• THE REQUEST: Pictures do not belong in your copy. Repeat all the other data exactly.

── DATA

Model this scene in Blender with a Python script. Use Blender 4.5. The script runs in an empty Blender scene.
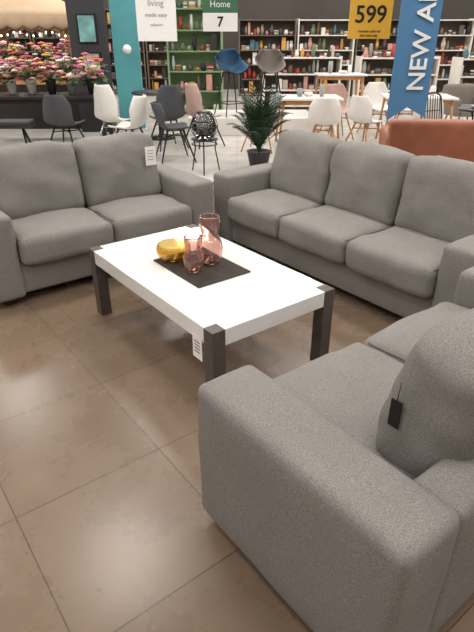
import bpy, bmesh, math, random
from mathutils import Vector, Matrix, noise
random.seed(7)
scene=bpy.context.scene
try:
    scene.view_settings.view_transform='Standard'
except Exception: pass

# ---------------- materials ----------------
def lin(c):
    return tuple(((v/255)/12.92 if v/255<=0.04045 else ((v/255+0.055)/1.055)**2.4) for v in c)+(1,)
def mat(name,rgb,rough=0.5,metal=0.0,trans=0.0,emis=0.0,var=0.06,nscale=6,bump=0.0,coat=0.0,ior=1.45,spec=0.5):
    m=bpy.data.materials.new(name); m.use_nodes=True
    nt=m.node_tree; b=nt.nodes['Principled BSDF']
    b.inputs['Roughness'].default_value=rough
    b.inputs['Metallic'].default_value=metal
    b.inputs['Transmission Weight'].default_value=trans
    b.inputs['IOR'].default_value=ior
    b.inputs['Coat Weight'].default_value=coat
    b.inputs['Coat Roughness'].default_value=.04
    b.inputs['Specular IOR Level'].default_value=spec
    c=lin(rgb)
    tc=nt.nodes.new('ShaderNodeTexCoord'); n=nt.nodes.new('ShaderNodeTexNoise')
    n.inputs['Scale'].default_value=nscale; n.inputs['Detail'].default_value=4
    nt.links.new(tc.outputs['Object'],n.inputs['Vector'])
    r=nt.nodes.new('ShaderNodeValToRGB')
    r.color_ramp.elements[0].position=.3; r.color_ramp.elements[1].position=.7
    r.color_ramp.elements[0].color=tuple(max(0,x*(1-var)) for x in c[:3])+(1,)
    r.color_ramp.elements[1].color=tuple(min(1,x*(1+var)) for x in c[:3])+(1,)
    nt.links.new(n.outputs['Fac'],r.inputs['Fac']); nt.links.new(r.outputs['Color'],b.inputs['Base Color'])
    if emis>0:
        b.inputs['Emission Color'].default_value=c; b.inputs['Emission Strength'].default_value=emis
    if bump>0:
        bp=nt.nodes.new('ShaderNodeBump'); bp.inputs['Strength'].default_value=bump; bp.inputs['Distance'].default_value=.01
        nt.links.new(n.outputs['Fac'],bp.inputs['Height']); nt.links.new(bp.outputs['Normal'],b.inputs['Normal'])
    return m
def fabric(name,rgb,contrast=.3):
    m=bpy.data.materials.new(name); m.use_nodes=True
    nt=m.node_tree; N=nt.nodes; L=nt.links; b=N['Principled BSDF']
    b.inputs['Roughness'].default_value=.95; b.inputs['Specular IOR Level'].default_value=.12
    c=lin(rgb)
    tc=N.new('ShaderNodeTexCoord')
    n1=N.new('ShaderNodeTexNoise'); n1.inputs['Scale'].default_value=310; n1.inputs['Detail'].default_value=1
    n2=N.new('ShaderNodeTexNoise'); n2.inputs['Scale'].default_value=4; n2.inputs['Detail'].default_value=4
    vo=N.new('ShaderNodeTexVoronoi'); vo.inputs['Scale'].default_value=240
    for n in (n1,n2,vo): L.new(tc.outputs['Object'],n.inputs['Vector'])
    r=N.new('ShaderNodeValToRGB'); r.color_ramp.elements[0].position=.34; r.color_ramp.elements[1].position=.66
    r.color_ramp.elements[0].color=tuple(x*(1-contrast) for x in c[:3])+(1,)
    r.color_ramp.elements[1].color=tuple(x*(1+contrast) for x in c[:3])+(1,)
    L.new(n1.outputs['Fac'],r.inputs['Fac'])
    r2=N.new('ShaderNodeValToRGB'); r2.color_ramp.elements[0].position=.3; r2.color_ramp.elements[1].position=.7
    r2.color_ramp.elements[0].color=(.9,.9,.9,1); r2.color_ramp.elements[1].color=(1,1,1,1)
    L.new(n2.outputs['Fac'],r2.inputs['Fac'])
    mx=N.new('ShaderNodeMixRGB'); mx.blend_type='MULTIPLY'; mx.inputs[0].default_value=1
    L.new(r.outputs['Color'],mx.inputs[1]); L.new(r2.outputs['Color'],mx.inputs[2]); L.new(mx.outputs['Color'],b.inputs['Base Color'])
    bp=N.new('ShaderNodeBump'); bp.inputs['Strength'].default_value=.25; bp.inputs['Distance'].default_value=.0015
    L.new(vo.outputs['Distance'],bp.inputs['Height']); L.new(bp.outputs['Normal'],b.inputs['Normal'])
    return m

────

• COMPLETED TASK:
Model this scene in Blender with a Python script. Use Blender 4.5. The script runs in an empty Blender scene.
import bpy, bmesh, math, random
from mathutils import Vector, Matrix, noise
random.seed(7)
scene=bpy.context.scene
try:
    scene.view_settings.view_transform='Standard'
except Exception: pass

# ---------------- materials ----------------
def lin(c):
    return tuple(((v/255)/12.92 if v/255<=0.04045 else ((v/255+0.055)/1.055)**2.4) for v in c)+(1,)
def mat(name,rgb,rough=0.5,metal=0.0,trans=0.0,emis=0.0,var=0.06,nscale=6,bump=0.0,coat=0.0,ior=1.45,spec=0.5):
    m=bpy.data.materials.new(name); m.use_nodes=True
    nt=m.node_tree; b=nt.nodes['Principled BSDF']
    b.inputs['Roughness'].default_value=rough
    b.inputs['Metallic'].default_value=metal
    b.inputs['Transmission Weight'].default_value=trans
    b.inputs['IOR'].default_value=ior
    b.inputs['Coat Weight'].default_value=coat
    b.inputs['Coat Roughness'].default_value=.04
    b.inputs['Specular IOR Level'].default_value=spec
    c=lin(rgb)
    tc=nt.nodes.new('ShaderNodeTexCoord'); n=nt.nodes.new('ShaderNodeTexNoise')
    n.inputs['Scale'].default_value=nscale; n.inputs['Detail'].default_value=4
    nt.links.new(tc.outputs['Object'],n.inputs['Vector'])
    r=nt.nodes.new('ShaderNodeValToRGB')
    r.color_ramp.elements[0].position=.3; r.color_ramp.elements[1].position=.7
    r.color_ramp.elements[0].color=tuple(max(0,x*(1-var)) for x in c[:3])+(1,)
    r.color_ramp.elements[1].color=tuple(min(1,x*(1+var)) for x in c[:3])+(1,)
    nt.links.new(n.outputs['Fac'],r.inputs['Fac']); nt.links.new(r.outputs['Color'],b.inputs['Base Color'])
    if emis>0:
        b.inputs['Emission Color'].default_value=c; b.inputs['Emission Strength'].default_value=emis
    if bump>0:
        bp=nt.nodes.new('ShaderNodeBump'); bp.inputs['Strength'].default_value=bump; bp.inputs['Distance'].default_value=.01
        nt.links.new(n.outputs['Fac'],bp.inputs['Height']); nt.links.new(bp.outputs['Normal'],b.inputs['Normal'])
    return m
def fabric(name,rgb,contrast=.3):
    m=bpy.data.materials.new(name); m.use_nodes=True
    nt=m.node_tree; N=nt.nodes; L=nt.links; b=N['Principled BSDF']
    b.inputs['Roughness'].default_value=.95; b.inputs['Specular IOR Level'].default_value=.12
    c=lin(rgb)
    tc=N.new('ShaderNodeTexCoord')
    n1=N.new('ShaderNodeTexNoise'); n1.inputs['Scale'].default_value=310; n1.inputs['Detail'].default_value=1
    n2=N.new('ShaderNodeTexNoise'); n2.inputs['Scale'].default_value=4; n2.inputs['Detail'].default_value=4
    vo=N.new('ShaderNodeTexVoronoi'); vo.inputs['Scale'].default_value=240
    for n in (n1,n2,vo): L.new(tc.outputs['Object'],n.inputs['Vector'])
    r=N.new('ShaderNodeValToRGB'); r.color_ramp.elements[0].position=.34; r.color_ramp.elements[1].position=.66
    r.color_ramp.elements[0].color=tuple(x*(1-contrast) for x in c[:3])+(1,)
    r.color_ramp.elements[1].color=tuple(x*(1+contrast) for x in c[:3])+(1,)
    L.new(n1.outputs['Fac'],r.inputs['Fac'])
    r2=N.new('ShaderNodeValToRGB'); r2.color_ramp.elements[0].position=.3; r2.color_ramp.elements[1].position=.7
    r2.color_ramp.elements[0].color=(.9,.9,.9,1); r2.color_ramp.elements[1].color=(1,1,1,1)
    L.new(n2.outputs['Fac'],r2.inputs['Fac'])
    mx=N.new('ShaderNodeMixRGB'); mx.blend_type='MULTIPLY'; mx.inputs[0].default_value=1
    L.new(r.outputs['Color'],mx.inputs[1]); L.new(r2.outputs['Color'],mx.inputs[2]); L.new(mx.outputs['Color'],b.inputs['Base Color'])
    bp=N.new('ShaderNodeBump'); bp.inputs['Strength'].default_value=.25; bp.inputs['Distance'].default_value=.0015
    L.new(vo.outputs['Distance'],bp.inputs['Height']); L.new(bp.outputs['Normal'],b.inputs['Normal'])
    return m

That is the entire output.